Hazreti Mevlana’ya Olan Aşkım
nazanss.blogspot.com
Benim yol rehberim, ışığım.
Sözleri kılavuzum.
“Kendine gel,
yepyeni bir söz söyle de dünya yenilensin!
Sözün öylesine bir söz olmalı ki dünyanın da sınırını aşmalı.
Sınır nedir, ölçü ne? Bilmemeli!”
Sözün öylesine bir söz olmalı ki dünyanın da sınırını aşmalı.
Sınır nedir, ölçü ne? Bilmemeli!”
Gerek yok her
sözü, laf ile beyana…
Bir bakış bin söz eder, bakıştan anlayana…

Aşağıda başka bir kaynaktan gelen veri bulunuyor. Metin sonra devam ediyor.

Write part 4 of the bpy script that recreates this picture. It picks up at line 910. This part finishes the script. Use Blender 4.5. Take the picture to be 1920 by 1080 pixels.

Bir bakış bin söz eder, bakıştan anlayana…
Hz. Mevlana
Mevlana
benim yol rehberim, ışığım. Sözleri kılavuzum. Benim ruh hocam, akıl hocam.
Onun sözlerini çok okur ve düşünürüm. O beni düşündürür. Bilgilendirir. Olgunlaştırır.
Zenginleştirir…
Biri
size uzunca bir şeyler anlatır, hiçbir şey anlamazsınız. Bir süre sonra tek
çizgide konuştuğunu, sesinin dalgalanmadığını renkler katmadığını sohbetine
anlarsınız. Siz o zaman onu dinlenememeye başlamış olursunuz. Yani; çoktan
başka yerlere gitmiştir aklınızdaki düşünce etkinliğiniz. Burada siz suçlu
olamazsınız ki. Karşınızdakini dinlemek zorunda değilsiniz. O size kendini
dinletmek istiyorsa mutlaka ortak bir konuyu paylaşmak zorunda…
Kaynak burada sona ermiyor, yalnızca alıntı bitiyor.